Looking to other writers for inspiration can be a pernicious business. I was captivated by Beckett in my mid-twenties, then wasted a couple of years writing bad Beckett pastiche. For Colony, I got the most out of reading the memoirs of people who had been to the penal colony – convicts, guards, doctors, etc. The prose was often workaday but the atmosphere was there. But I was obviously following a tradition of novels about moral breakdown in the tropics – Heart Of Darkness of course and plenty of Graham Greene. There’s also the shadow of Rimbaud over the book, but more for his life story than for his poetry
I couldn't help but recall Apocalypse Now visually when reading the book. Did you have any visual references when writing it and what kind of research did you do?
Well, Apocalypse Now is a favourite film of mine, and I think there’s something of that (and the source novel Heart Of Darkness) in Colony. You sense that it wouldn’t take too much for my Commandant to become a Kurtz-like figure. I love movies but my references tended to be more literary than visual. Graham Greene’s Journey Without Maps about exploring the Liberian jungles in the 1930s was one I remember taking ideas from, when it came to building atmosphere.
I researched the novel basically by reading histories and memoirs of the period at the Bibliothèque Nationale in Paris. From the beginning I’d toyed with going out to French Guiana. But for a long time I wasn’t sure I’d be able to write the novel, and I didn’t want to waste money going out there if that were the case. Then when I finally realised I’d be able to write it, there was no longer any point in going out there. It was all in my head already, and I didn’t want the reality to spoil that! Historical fiction is not ultimately about history, it’s about inventing parallel or alternative worlds to our own. Colony hews fairly closely to the historical reality of the penal colony, but when reality got in the way of the story, I jettisoned the reality and not the story.
Were you ever tempted to use your native Australia as the setting?
I did think about it. But that would have placed the action in the early nineteenth century. I wanted something more modern, because in fact the idea of modernism is important to the novel. Years ago, before The Execution, I actually wrote 70 or 80 pages of a novel set in an imaginary penal colony, but ultimately it didn’t work out.
There is an ambiguity in the two sections of the book which leaves lots of room for the reader. Why did you want that?
Those ambiguities are at the heart of what I was trying to do. The two sections shadow and mirror each other in distorted form; they are internally consistent, and yet not quite consistent when set side by side. The novel travels along a narrative faultline, resisting a totally logical, realist explanation, forcing the reader to look elsewhere for resolution.
As well as writing those two novels you also wrote about David Bowie’s album Low for the 33 1/3 series. How did that come about and what was it about that album that made you want to write about it?

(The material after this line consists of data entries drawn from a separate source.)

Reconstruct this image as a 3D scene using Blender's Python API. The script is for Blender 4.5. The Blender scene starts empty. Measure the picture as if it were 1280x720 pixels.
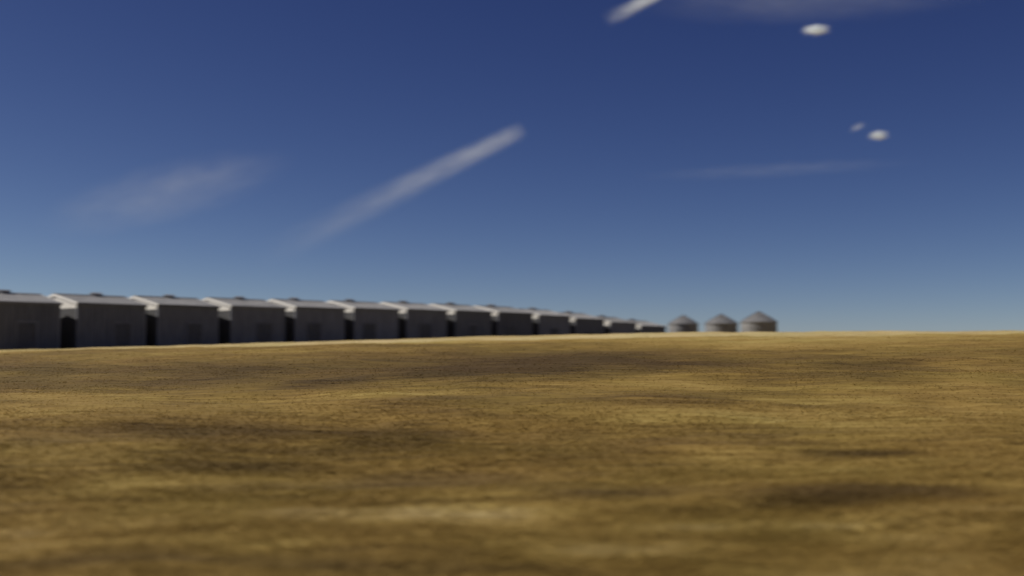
import bpy, bmesh, math, random
import numpy as np
from mathutils import Vector, Matrix
R = math.radians
random.seed(4); rng = np.random.default_rng(4)
S = bpy.context.scene
COL = S.collection

# ------------------------------------------------------------------ camera, sky, sun
FPX = 1422.0                       # focal length in 1280-wide pixels (40 mm on 36 mm)
EYE = 2.0                          # eye height above the z = 0 datum
EYE_ROW = 440.0                    # picture row (of 720) that lies at eye level
cam = bpy.data.cameras.new('camera'); co = bpy.data.objects.new('camera', cam); COL.objects.link(co)
cam.lens = 40; cam.sensor_width = 36; cam.clip_start = .1; cam.clip_end = 40000
co.location = (0, 0, EYE)
co.rotation_euler = (R(90) + math.atan((EYE_ROW - 360) / FPX), 0, 0)
cam.dof.use_dof = True
cam.dof.focus_distance = 26
cam.dof.aperture_fstop = .36
cam.dof.aperture_ratio = .6
S.camera = co

SUN_EL, SUN_AZ = R(37), R(-84)    # azimuth clockwise from the viewing direction (+Y)
w = bpy.data.worlds.new('World'); S.world = w; w.use_nodes = True
nt = w.node_tree
sky = nt.nodes.new('ShaderNodeTexSky'); sky.sky_type = 'NISHITA'; sky.sun_disc = False
sky.sun_elevation = SUN_EL; sky.sun_rotation = SUN_AZ
sky.altitude = 600; sky.air_density = .5; sky.dust_density = .3; sky.ozone_density = 3.0
bg = nt.nodes['Background']; bg.inputs[1].default_value = .05
# deep, contrasty film blue: one even response curve per colour over the whole sky
sc_ = nt.nodes.new('ShaderNodeVectorMath'); sc_.operation = 'SCALE'; sc_.inputs['Scale'].default_value = .05
se, cb = nt.nodes.new('ShaderNodeSeparateColor'), nt.nodes.new('ShaderNodeCombineColor')
nt.links.new(sky.outputs[0], sc_.inputs[0]); nt.links.new(sc_.outputs[0], se.inputs[0])
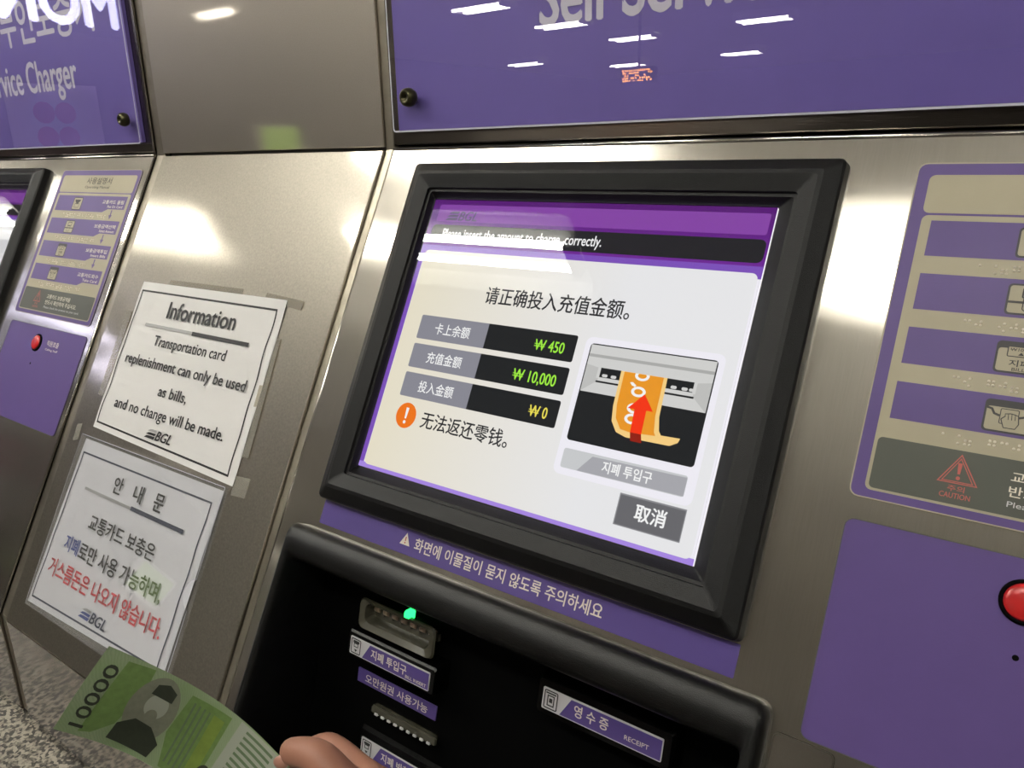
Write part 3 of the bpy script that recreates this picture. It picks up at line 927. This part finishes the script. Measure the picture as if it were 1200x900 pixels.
# ================================================================== steel cladding between the kiosks
C0, C1 = -0.533, -0.1025
bm = bmesh.new()
slab(bm, FU, C0, -(ROOF - Z0), C1, -0.002, -0.006, 0.0, 0, 0.0008)
tag(obj('cladding_panel', bm, m_upper), 'upright satin steel cladding panel between the two kiosks, above the fold', 'panel')
bm = bmesh.new()
slab(bm, FL, C0, 0.0015, C1, 0.655, -0.006, 0.0, 0, 0.0008)
tag(obj('cladding_panel', bm, m_satin), 'sloping satin steel panel carrying the two white paper notices', 'panel')
bm = bmesh.new()
slab(bm, FF, C0, 0.001, C1, 0.150, -0.006, 0.0, 0, 0.0008)
tag(obj('fascia_panel', bm, m_fascia), 'upright polished steel strip under the sloping panel, mirroring the speckled granite', 'panel')
def seam(name, u0, u1):
    bm = bmesh.new()
    slab(bm, FU, u0, -(ROOF - Z0), u1, 0.001, -0.010, -0.0035)
    slab(bm, FL, u0, -0.001, u1, 0.655, -0.010, -0.0035)
    slab(bm, FF, u0, 0.0, u1, 0.150, -0.010, -0.0035)
    struct(obj(name, bm, m_seam))
seam('trim_1', C1 + .0006, K0 - .001)
seam('trim_2', K1 - 1.2315 + .001, C0 - .0006)
# backing that carries the cladding
bm = bmesh.new()
pr = [(0.011, ROOF), (RY1 - .03, ROOF), (RY1 - .03, LEDGE), (FACE_Y + .012, LEDGE), (FACE_Y + .012, Z0 + FACE_Z), (0.011, Z0 - .003)]
A = [bm.verts.new((C0 + .002, y, z)) for y, z in pr]
B = [bm.verts.new((C1 - .002, y, z)) for y, z in pr]
for i in range(6):
    bm.faces.new((A[i], A[(i + 1) % 6], B[(i + 1) % 6], B[i]))
bm.faces.new(A)
bm.faces.new(list(reversed(B)))
struct(obj('trim_3', bm, m_body))

# ================================================================== the paper notices
def sheet(F, quad, n, k=18, amp=0.0):
    """a slightly wavy sheet of paper over four corners (tl, tr, br, bl)"""
    def P(a, b, dn=0.0):
        tl, tr_, br_, bl = quad
        u = (tl[0] * (1 - a) + tr_[0] * a) * (1 - b) + (bl[0] * (1 - a) + br_[0] * a) * b
        v = (tl[1] * (1 - a) + tr_[1] * a) * (1 - b) + (bl[1] * (1 - a) + br_[1] * a) * b
        wv = amp * (math.sin(b * 17 + a * 2) * 0.5 + math.sin(a * 9 + b * 5) * 0.3 + 0.8)
        return F(u, v, n + wv + dn)
    return P
def sheet_bm(P, k=20, th=0.00025):
    bm = bmesh.new()
    g = [[bm.verts.new(P(i / k, j / k, th)) for i in range(k + 1)] for j in range(k + 1)]
    h = [[bm.verts.new(P(i / k, j / k, 0)) for i in range(k + 1)] for j in range(k + 1)]
    for j in range(k):
        for i in range(k):
            bm.faces.new((g[j][i], g[j][i + 1], g[j + 1][i + 1], g[j + 1][i]))
            bm.faces.new((h[j][i], h[j + 1][i], h[j + 1][i + 1], h[j][i + 1]))
    for i in range(k):
        for a, b in (((0, i), (0, i + 1)), ((k, i + 1), (k, i)), ((i + 1, 0), (i, 0)), ((i, k), (i + 1, k))):
            bm.faces.new((g[a[0]][a[1]], h[a[0]][a[1]], h[b[0]][b[1]], g[b[0]][b[1]]))
    return bm
def border_bm(P, a0, b0, a1, b1, w, h, n=0.0006, k=36, wob=0.0):
    bm = bmesh.new()
    def line(p, q, dx, dy):
        for i in range(k):
            s0, s1 = i / k, (i + 1) / k
            pts = []
            for s, o in ((s0, 0), (s1, 0), (s1, 1), (s0, 1)):
                x = p[0] + (q[0] - p[0]) * s + o * dx + (wob * math.sin(s * 19) if dx else 0)
                y = p[1] + (q[1] - p[1]) * s + o * dy
                pts.append(bm.verts.new(P(x, y, n)))
            bm.faces.new(pts)
    line((a0, b0), (a1, b0), 0, h)
    line((a0, b1), (a1, b1), 0, -h)
    line((a0, b0), (a0, b1), w, 0)
    line((a1, b0), (a1, b1), -w, 0)
    return bm

NQ = ((-0.4735, 0.1835), (-0.1795, 0.1818), (-0.1745, 0.3935), (-0.4800, 0.3840))
NP = sheet(FL, NQ, 0.0005, amp=0.0008)
notice = tag(obj('paper_notice', sheet_bm(NP), m_paper), 'white paper notice headed Information, taped to the sloping steel panel', 'notice')
FN = lambda u, b, n=0.0: FL(u, b, n)
nn = 0.0024
obj('printed_border', border_bm(NP, 0.016, 0.055, 0.962, 0.965, 0.0075, 0.0115, wob=0.003), m_black_print, notice)
text('printed_title', FN, 'Information', (-0.3960, 0.2050, -0.2560, 0.2265), nn, m_black_print, notice, 0.016)
bm = bmesh.new()
patch(bm, FN, rr(-0.4365, 0.2372, -0.3320, 0.2408), nn)
obj('printed_rule', bm, m_lgrey_print, notice)
bm = bmesh.new()
patch(bm, FN, rr(-0.3320, 0.2370, -0.2205, 0.2420), nn)
obj('printed_rule', bm, m_black_print, notice)
for s, bx in (('Transportation card', (-0.4050, 0.2505, -0.2545, 0.2680)), ('replenishment can only be used', (-0.4550, 0.2790, -0.2030, 0.2965)),
              ('as bills,', (-0.3610, 0.3100, -0.3010, 0.3250)), ('and no change will be made.', (-0.4460, 0.3380, -0.2145, 0.3555))):
    text('printed_line', FN, s, bx, nn, m_black_print, notice, 0.014)
bm = bmesh.new()
logo_bm(bm, FN, (-0.3610, 0.3630, -0.3055, 0.3745), nn, 0, 1, 0)
obj('printed_logo', bm, [m_black_print, m_lgrey_print], notice, normals=False)

def tape(pts, label, n=0.0004):
    n = min(n, 0.0008)
    bm = bmesh.new()
    prism(bm, FL, pts, n, n + 0.0002)
    return tag(obj('tape_strip', bm, m_tape), label, 'tape', 'tape pieces around the notices')
tape([(-0.4150, 0.1765), (-0.2630, 0.1755), (-0.2625, 0.1830), (-0.4150, 0.1845)], 'long strip of yellowed tape along the top edge of the Information notice', 0.0012)
tape([(-0.2190, 0.1760), (-0.1530, 0.1800), (-0.1535, 0.1905), (-0.2190, 0.1860)], 'short tape piece at the top right corner of the Information notice', 0.0020)
tape([(-0.1850, 0.2260), (-0.1710, 0.2260), (-0.1640, 0.3600), (-0.1790, 0.3610)], 'narrow vertical tape strip along the right edge of the Information notice', 0.0014)
tape([(-0.1755, 0.3815), (-0.1510, 0.3795), (-0.1505, 0.4010), (-0.1750, 0.4030)], 'small square of tape below the right corner of the Information notice', 0.0004)
tape([(-0.4930, 0.2260), (-0.4790, 0.2260), (-0.4800, 0.3430), (-0.4940, 0.3430)], 'narrow vertical tape strip along the left edge of the Information notice', 0.0014)
tape([(-0.5200, 0.3880), (-0.5080, 0.3850), (-0.5060, 0.4070), (-0.5180, 0.4100)], 'small tape piece left of the clear sleeve, near the panel edge', 0.0003)

# the second notice in its clear sleeve
KQ = ((-0.4835, 0.4010), (-0.1850, 0.4010), (-0.1895, 0.6080), (-0.4930, 0.6170))
KP = sheet(FL, KQ, 0.0020, amp=0.0003)
kn = tag(obj('paper_notice', sheet_bm(KP), m_paper2), 'white paper notice in Korean with a red line, inside the clear sleeve', 'notice')
nn = 0.0040
obj('printed_border', border_bm(KP, 0.020, 0.075, 0.960, 0.965, 0.0070, 0.0105, 0.0008, wob=0.002), m_navy_print, kn)
FK = FL
for ch, c in (('안', -0.3770), ('내', -0.3320), ('문', -0.2880)):
    text('printed_title', FK, ch, (c - 0.0095, 0.4300, c + 0.0095, 0.4500), nn, m_black_print, kn, 0.02)
bm = bmesh.new(); patch(bm, FK, rr(-0.4460, 0.4570, -0.3380, 0.4605), nn); obj('printed_rule', bm, m_lgrey_print, kn)
bm = bmesh.new(); patch(bm, FK, rr(-0.3380, 0.4558, -0.2290, 0.4608), nn); obj('printed_rule', bm, m_navy_print, kn)
text('printed_line', FK, '교통카드 보충은', (-0.4120, 0.4835, -0.2670, 0.5030), nn, m_black_print, kn, 0.02)
text('printed_line', FK, '지폐', (-0.4500, 0.5190, -0.4170, 0.5385), nn, m_blue_print, kn, 0.02)
text('printed_line', FK, '로만 사용 가능하며,', (-0.4140, 0.5190, -0.2320, 0.5410), nn, m_black_print, kn, 0.02)
tag(text('printed_line', FK, '거스름돈은 나오지 않습니다.', (-0.4680, 0.5520, -0.2140, 0.5740), nn, m_red_print, kn, 0.02), 'red printed line')
bm = bmesh.new()
logo_bm(bm, FK, (-0.3730, 0.5850, -0.3130, 0.5975), nn, 0, 1, 2)
obj('printed_logo', bm, [m_navy_print, m_lgrey_print, m_blue_print], kn, normals=False)
SLV = (-0.4900, 0.3965, -0.1800, 0.6200)
holder = empty('clear_sleeve', FL((SLV[0] + SLV[2]) / 2, SLV[3], 0), 'clear plastic sleeve with a thumb notch, holding the lower Korean notice', 'sleeve')
bm = bmesh.new()
slab(bm, FL, *SLV, 0.0002, 0.0012, 0.003)
obj('back_sheet', bm, m_sleeve, holder)
bm = bmesh.new()
pts = [(SLV[0], SLV[1]), (SLV[2], SLV[1])]
for i in range(13):
    t = math.radians(-90 + 180 * i / 12)
    pts.append((SLV[2] - 0.0150 * math.cos(t), 0.5140 + 0.0165 * math.sin(t)))
pts += [(SLV[2], SLV[3]), (SLV[0], SLV[3])]
prism(bm, FL, pts, 0.0048, 0.0058)
fsht = obj('front_sheet', bm, m_sleeve, holder)
bm = bmesh.new()
stroke(bm, FL, pts[1:-1], 0.0008, 0.0060)
stroke(bm, FL, [pts[-1], pts[0], pts[1]], 0.0008, 0.0060)
obj('sheet_edge_glint', bm, m_edge_glint, fsht)  # highlights along the sleeve's edges, painted as pale lines
bm = bmesh.new()
for q in ((SLV[0], SLV[1], SLV[2], SLV[1] + .0015), (SLV[0], SLV[1], SLV[0] + .0015, SLV[3]), (SLV[0], SLV[3] - .0015, SLV[2], SLV[3])):
    slab(bm, FL, *q, 0.0012, 0.0048)
obj('sleeve_seam', bm, m_sleeve, holder)

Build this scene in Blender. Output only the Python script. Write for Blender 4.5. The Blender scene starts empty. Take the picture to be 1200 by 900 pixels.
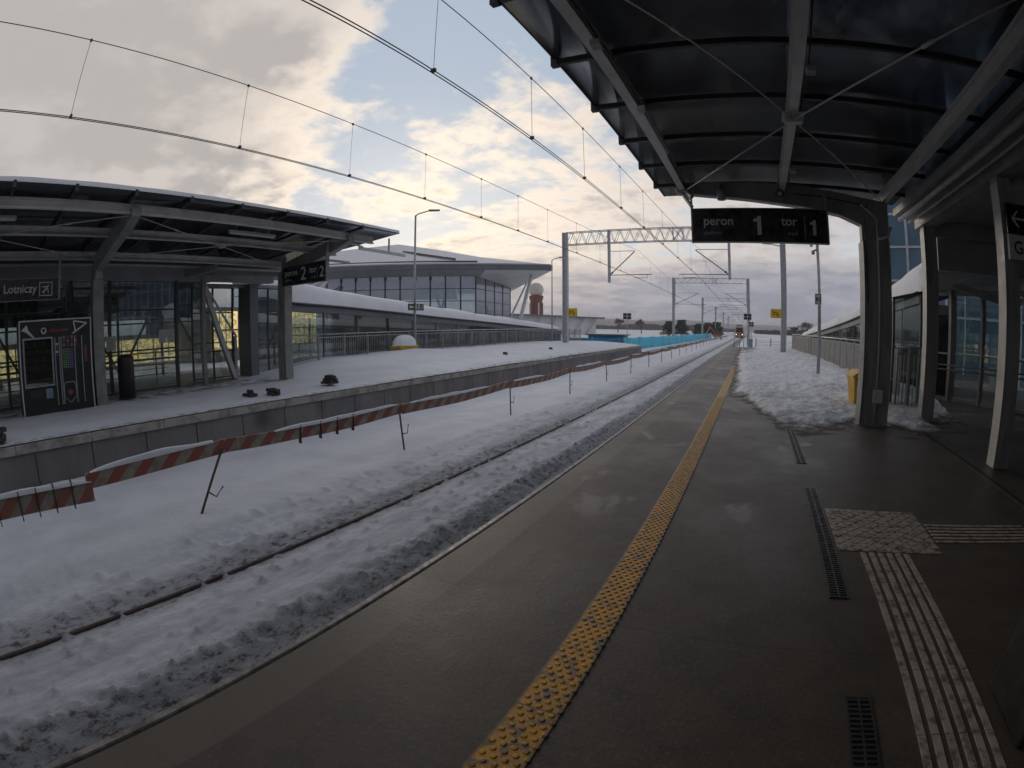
import bpy, bmesh, math, random
import numpy as np
from mathutils import Vector, Matrix, noise as mnoise
R = math.radians
random.seed(7)
rng = np.random.default_rng(11)
S = bpy.context.scene
col = S.collection

# ---------------------------------------------------------------- camera
cd = bpy.data.cameras.new('camera'); cam = bpy.data.objects.new('camera', cd); col.objects.link(cam)
S.camera = cam
cd.type = 'PANO'
cd.sensor_fit = 'HORIZONTAL'; cd.sensor_width = 36.0
cd.clip_start = 0.05; cd.clip_end = 8000
cd.panorama_type = 'FISHEYE_LENS_POLYNOMIAL'
cd.fisheye_fov = R(180)
cd.fisheye_polynomial_k0 = 0.0
cd.fisheye_polynomial_k1 = -1.0/(0.971195756*18.0)
cd.fisheye_polynomial_k2 = 0.0
cd.fisheye_polynomial_k3 = -0.0116095872/(0.971195756*18.0**3)
cd.fisheye_polynomial_k4 = 0.0
yaw, pitch, roll = -4.80009903e-01, -1.15815496e-01, -1.79819533e-03
F = Vector((math.sin(yaw)*math.cos(pitch), math.cos(yaw)*math.cos(pitch), math.sin(pitch)))
Rt = Vector((math.cos(yaw), -math.sin(yaw), 0)); U0 = Rt.cross(F)
R2 = math.cos(roll)*Rt + math.sin(roll)*U0; U2 = -math.sin(roll)*Rt + math.cos(roll)*U0
m = Matrix.Identity(4)
for i in range(3):
    m[i][0] = R2[i]; m[i][1] = U2[i]; m[i][2] = -F[i]
m[0][3], m[1][3], m[2][3] = 0, 0, 1.6
cam.matrix_world = m

HAZE = 0.0006
# ---------------------------------------------------------------- world, sun, exposure
SUN_AZ, SUN_EL = -38.0, 11.0        # azimuth from +Y towards +X, degrees
W = bpy.data.worlds.new('World'); S.world = W; W.use_nodes = True
nt = W.node_tree; nt.nodes.clear()
def N(t, **k):
    n = nt.nodes.new(t)
    for a, v in k.items(): setattr(n, a, v)
    return n
def inp(n, **k):
    for a, v in k.items(): n.inputs[a].default_value = v
    return n
LK = lambda a, b: nt.links.new(a, b)
def math_(op, a, b=None, c=None, clamp=False):
    n = N('ShaderNodeMath', operation=op); n.use_clamp = clamp
    for i, v in enumerate((a, b, c)):
        if v is None: continue
        if isinstance(v, (int, float)): n.inputs[i].default_value = v
        else: LK(v, n.inputs[i])
    return n.outputs[0]
def mixc(f, a, b):
    n = N('ShaderNodeMix', data_type='RGBA')
    for s, v in ((n.inputs[0], f), (n.inputs[6], a), (n.inputs[7], b)):
        if isinstance(v, (int, float)): s.default_value = v
        elif isinstance(v, tuple): s.default_value = (*v, 1)
        else: LK(v, s)
    return n.outputs[2]
def smooth(x, lo, hi):
    n = N('ShaderNodeMapRange', interpolation_type='SMOOTHSTEP')
    LK(x, n.inputs[0]); n.inputs[1].default_value = lo; n.inputs[2].default_value = hi
    return n.outputs[0]
sky = N('ShaderNodeTexSky', sky_type='NISHITA', sun_disc=False)
sky.sun_elevation = R(SUN_EL); sky.sun_rotation = R(SUN_AZ); sky.altitude = 100; sky.air_density = 1.0; sky.dust_density = 1.5; sky.ozone_density = 1.5
SKY_STRENGTH = 0.06
tc = N('ShaderNodeTexCoord'); D = tc.outputs['Generated']
sep = N('ShaderNodeSeparateXYZ'); LK(D, sep.inputs[0])
dx, dy, dz = sep.outputs
# cloud-layer coordinates: direction projected on a flat layer overhead
den = math_('ADD', math_('MAXIMUM', dz, 0.0), 0.16)
cx = math_('DIVIDE', dx, den); cy = math_('DIVIDE', dy, den)
cv = N('ShaderNodeCombineXYZ'); LK(cx, cv.inputs[0]); LK(cy, cv.inputs[1]); cv.inputs[2].default_value = 3.7
def fbm(scale, detail, rough, off=(0,0,0), dist=0.0):
    mp = N('ShaderNodeMapping'); LK(cv.outputs[0], mp.inputs[0]); mp.inputs['Location'].default_value = off
    n = N('ShaderNodeTexNoise'); LK(mp.outputs[0], n.inputs['Vector'])
    inp(n, Scale=scale, Detail=detail, Roughness=rough, Distortion=dist)
    return n.outputs['Fac']
def dirdot(az, el):
    v = Vector((math.sin(R(az))*math.cos(R(el)), math.cos(R(az))*math.cos(R(el)), math.sin(R(el))))
    n = N('ShaderNodeVectorMath', operation='DOT_PRODUCT'); LK(D, n.inputs[0]); n.inputs[1].default_value = v
    return n.outputs['Value']
def blob(az, el, r0, r1):     # 1 inside r0 degrees, 0 outside r1
    return smooth(dirdot(az, el), math.cos(R(r1)), math.cos(R(r0)))
n_big = fbm(2.1, 4, 0.58, (0.3, 1.1, 0), 0.25)
n_fine = fbm(6.5, 5, 0.62, (4.2, -1.3, 0), 0.2)
nn = math_('ADD', math_('MULTIPLY', n_big, 0.62), math_('MULTIPLY', n_fine, 0.38))
# where the cloud cover is closed and where it is open
cover = math_('MULTIPLY', blob(-82, 27, 16, 33), 0.26)
cover = math_('ADD', cover, math_('MULTIPLY', blob(-120, 45, 30, 60), 0.3))
cover = math_('ADD', cover, math_('MULTIPLY', smooth(dz, 0.17, 0.07), 0.30))
cover = math_('ADD', cover, math_('MULTIPLY', blob(-27, 15, 6, 16), 0.05))
cover = math_('ADD', cover, math_('MULTIPLY', blob(0, 14, 5, 18), 0.06))
cover = math_('SUBTRACT', cover, math_('MULTIPLY', blob(-33, 33, 3, 13), 0.07))
cover = math_('SUBTRACT', cover, math_('MULTIPLY', blob(-21, 27, 3, 10), 0.05))
cover = math_('SUBTRACT', cover, math_('MULTIPLY', blob(-42, 19, 2, 7), 0.07))
cover = math_('ADD', cover, math_('MULTIPLY', smooth(dy, 0.3, -0.4), 0.3))
dens = math_('ADD', nn, cover)
mask = smooth(dens, 0.455, 0.60)
thick = smooth(dens, 0.56, 0.76)
sund = dirdot(SUN_AZ, SUN_EL)
glow = math_('POWER', math_('MAXIMUM', sund, 0.0), 8.0)
lit = mixc(glow, (0.52, 0.49, 0.49), (1.08, 0.92, 0.74))
shade = mixc(glow, (0.26, 0.265, 0.32), (0.60, 0.52, 0.48))
shade = mixc(blob(-85, 30, 12, 42), shade, (0.44, 0.41, 0.39))
# the thick bank is mottled, never one tone
shade = mixc(math_('MULTIPLY', smooth(fbm(2.3, 5, 0.55, (7, 2, 0), 0.0), 0.43, 0.60), 0.62), shade, lit)
clouds = mixc(thick, lit, shade)
band = math_('MULTIPLY', smooth(dz, 0.17, 0.05), math_('SUBTRACT', 1.0, math_('MULTIPLY', glow, 0.62), clamp=True))
low = mixc(smooth(n_big, 0.42, 0.62), (0.265, 0.275, 0.34), (0.34, 0.345, 0.40))
clouds = mixc(math_('MULTIPLY', band, 0.85), clouds, low)
sv = N('ShaderNodeVectorMath', operation='SCALE'); LK(sky.outputs[0], sv.inputs[0]); sv.inputs['Scale'].default_value = SKY_STRENGTH
blue = mixc(0.80, sv.outputs[0], (0.44, 0.52, 0.63))
blue = mixc(math_('MULTIPLY', smooth(dz, 0.45, 0.12), 0.5), blue, (0.72, 0.72, 0.72))
total = mixc(mask, blue, clouds)
# sky overhead and behind the camera, out of view, dimmed to keep the snow darker
dim = math_('MULTIPLY', smooth(dy, -0.1, -0.75), 0.55)
dim2 = math_('MULTIPLY', smooth(dz, 0.66, 0.95), 0.40)
total = mixc(math_('MAXIMUM', dim, dim2), total, (0.10, 0.108, 0.13))
bg = N('ShaderNodeBackground'); LK(total, bg.inputs[0]); bg.inputs[1].default_value = 1.0
wo = N('ShaderNodeOutputWorld'); LK(bg.outputs[0], wo.inputs[0])

sl = bpy.data.lights.new('sun', 'SUN'); so = bpy.data.objects.new('sun', sl); col.objects.link(so)
sl.energy = 0.5; sl.angle = R(14); sl.color = (1.0, 0.86, 0.70)
sd = Vector((math.sin(R(SUN_AZ))*math.cos(R(SUN_EL)), math.cos(R(SUN_AZ))*math.cos(R(SUN_EL)), math.sin(R(SUN_EL))))
so.rotation_euler = sd.to_track_quat('Z', 'Y').to_euler()

S.view_settings.view_transform = 'Standard'; S.view_settings.look = 'None'
S.view_settings.exposure = 0.20; S.view_settings.gamma = 1.0
S.view_settings.use_curve_mapping = False
S.cycles.max_bounces = 5; S.cycles.diffuse_bounces = 3; S.cycles.glossy_bounces = 3; S.cycles.transparent_max_bounces = 20; S.cycles.volume_bounces = 0
S.cycles.use_adaptive_sampling = True; S.cycles.adaptive_threshold = 0.015
W.cycles.sampling_method = 'MANUAL'; W.cycles.sample_map_resolution = 512
S.cycles.use_denoising = True
S.cycles.caustics_reflective = False; S.cycles.caustics_refractive = False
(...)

I wrote the Bowie book in the middle of writing Colony. I was beginning to wonder whether I’d ever be done with Colony and wanted a small project to prove to myself that I could actually finish something. I pitched the editor of the 33 1/3 series out of the blue, and he commissioned the book. Low was part of my teenage artistic awakening. Its atmosphere of modernist alienation, its expressionism, its blend of genres, its schizophrenic quality – these were all things I thought I could write about in an interesting way.
Are you working on anything at the moment?
Yes, I’m writing a novel set in New York in the 1940s.
Would you like to recommend a neglected book to the readers of this blog?
I recently read and was very impressed with Hangover Square by Patrick Hamilton.